Imbolc Sabbats

All About Imbolc

Depending on where you are in the world, spring seems to be right around the corner! Imbolc falls on February 1st in the Northern Hemisphere and on August 1st in the Southern Hemisphere and is basically the celebration of the impending spring season. I know here even in Houston, Texas the birds are back at it with their incessant chirping and we’re seeing buds on the trees and little dandelions pop up. Temperature wise it’s never really felt like winter but now we’re actually starting to see spring!

Imbolc admittedly is the only sabbat that I have reservations about celebrating for several reasons:

  1. Traditionally marks the Gaelic start of spring. Now, I live in Houston and aside from a 2 day ice storm in January we went from fall to spring, completely skipping over winter as far as I can tell. It is the day before Imbolc as I write this and I have my patio door wide open, heat off, and birds have been happily chirping all day.
  2. Celebration of the goddess and Christianized Saint Brigid. As a secular witch who does not worship or officially recognize any deities, this one is a toughie. How do you celebrate a sabbat without centering the day around a deity?

The main goal of this site will always be to provide inclusive information about witchcraft to the masses. I want to educate and create a forum for witches just starting their path, more experienced individuals, and the skeptics. Today, we’re going to learn how to celebrate this interesting Gaelic holiday from a variety of perspectives!

How to Celebrate Imbolc the Traditional Way

This is a traditional Gaelic cross quarter holiday meaning, “in the womb”, “ewe’s milk”, or simply Brigid’s Day. The honored goddess, Brigid, oversaw fertility, healing, poetry, smithcraft (talk about a renaissance woman), and domesticated animals to name a few.

Brigid is said to visit homes at night and bless livestock, clothes, and the homes themselves if people made up a bed for her to rest and left food offerings. Fire ashes would be patted down smooth to see if anyone visited the house during the night. Sounds eerily familiar, no?

Traditional activities included making Bridgid’s crosses (here’s a super cute tutorial from Lavender Moon), having a huge special feast, bonfires (another pagan holiday must have), spring cleaning and cleansing, and visiting holy wells.

I’m leaving fertility magick off the correspondence list, because what pagan holiday isn’t about making more pagan babies amirite.

How to Celebrate Imbolc the Secular Way

Mabon is also almost in the same boat as Imbolc, with traditions dictating worshiping a god, but Mabon marks the autumnal equinox which I am on board with partying for. The celebration of the “promise” of spring was a tricky one for me when I was first learning about the sabbat.

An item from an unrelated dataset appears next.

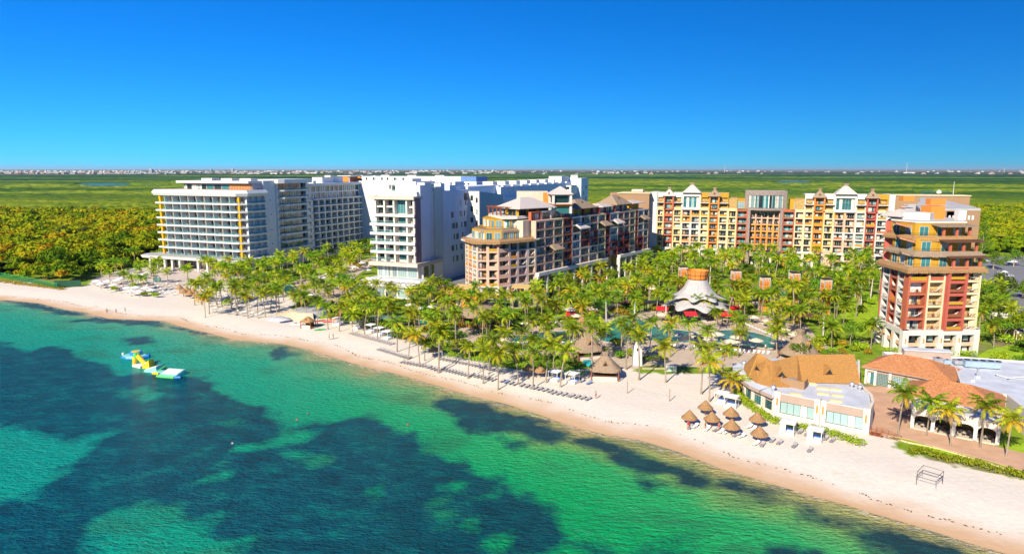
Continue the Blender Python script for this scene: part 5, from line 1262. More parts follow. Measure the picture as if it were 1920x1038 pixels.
# ================================================================ restaurant with white flat roof and thatch
THO=mat('golden_thatch',(.50,.25,.07),.95,.35,6,bump=1,bscale=16)
Rr=empty('beach_restaurant',(54.1,134.8,0),0,'white roofed beach restaurant with golden thatched roof and glass front','restaurant'); K=Kit(Rr); W=MB(); S=MB(); T=MB(); r0=Rr.location
rr_=lambda P:[(x-r0[0],y-r0[1]) for x,y in P]
RP_=[(54.1,134.8),(61.1,129.5),(68.1,124.2),(71,128.5),(73,133),(73.8,138),(74.5,141),(83,158),(81,160.5),(60.5,161.5),(53.5,157),(51.2,149.5),(51.8,141)]
S.prism(rr_(grow(RP_,-.5)),3.9,4.5,ROOFW)
tex=mat('travertine',(.68,.60,.50),.85,.1,1.2,bump=.2)
W.prism(rr_(grow(RP_,-1.0)),0,3.9,ROOM)
def rwall(a,b_,nw,h=4.7,big=True):
    ox,oy,an,L=segm(Rr,a,b_); W.at(ox,oy,an)
    pw=1.1 if big else .5
    W.box(-.1,-.25,0,pw,.5,h+.25,tex); W.box(L-pw,-.25,0,L+.1,.5,h+.25,tex)
    W.box(pw,-.02,h-1.7,L-pw,.3,h-.1,TAUPE); W.box(pw,-.08,h-.1,L-pw,.35,h+.05,WHITE2); W.box(pw,-.1,0,L-pw,.4,.55,tex)
    W.at(); w=(L-2*pw); K.add('window',win(w,h-2.3,2,DARK,GLP if nw>3 else GLT,nw),ox+math.cos(an)*L/2-math.sin(an)*.12,oy+math.sin(an)*L/2+math.cos(an)*.12,.57,an)
    if big:
        for s in(pw/2,L-pw/2): S.at(ox,oy,an); S.box(s-.14,-.45,2.2,s+.14,-.26,3.7,ORANGE); S.at()
rwall(RP_[0],RP_[1],5); rwall(RP_[1],RP_[2],5)
for a,b_ in((RP_[2],RP_[3]),(RP_[3],RP_[4]),(RP_[4],RP_[5]),(RP_[5],RP_[6]),(RP_[6],RP_[7])):
    ox,oy,an,L=segm(Rr,a,b_); W.at(ox,oy,an); W.box(0,-.1,0,L,.4,4.9,tex); W.at()
for a,b_ in((RP_[12],RP_[0]),(RP_[11],RP_[12]),(RP_[10],RP_[11])):
    for k in range(2):
        p=(a[0]+(b_[0]-a[0])*k/2,a[1]+(b_[1]-a[1])*k/2); q=(a[0]+(b_[0]-a[0])*(k+1)/2,a[1]+(b_[1]-a[1])*(k+1)/2)
        rwall(p,q,3,4.1,False); ox,oy,an,L=segm(Rr,p,q); S.at(ox,oy,an); S.hexa([(-.2,-1.0,3.6),(L+.2,-1.0,3.6),(L+.2,1,3.9),(-.2,1,3.9),(-.2,-1.0,4.2),(L+.2,-1.0,4.2),(L+.2,1,4.55),(-.2,1,4.55)],ROOFW); S.box(-.2,-1.06,3.5,L+.2,-1.0,4.2,TAUPE); S.at()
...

While I don’t plan on paying any homage to any goddess on February first, I do think it’s a fabulous idea to practice magick traditionally tied to the sabbat. We’re usually cooped up inside all winter so now is as good a time as any to open a few windows and really cleanse and clean the house. Get rid of all that psychic debris and any bad vibe gunk not only from the house, but out of your mind. Light up all the candles in your house and make it a magickal evening. Take a hike outside and find signs of spring. Have a floral flavored cocktail or French macaron to taste spring. Buy a few new little succulents or potted plants. Take your dogs out for a long walk or to romp around a dog park, weather permitting.


Because this is my first year really diving into all things paganism and witchcraft, I’m giving all the sabbats a go. Will I be celebrating Imbolc at all in the future? Who knows! I am finding these cross quarter holidays to be a bit redundant to my practice (except for Samhain), but who doesn’t love an extra excuse to celebrate anything and make some magick.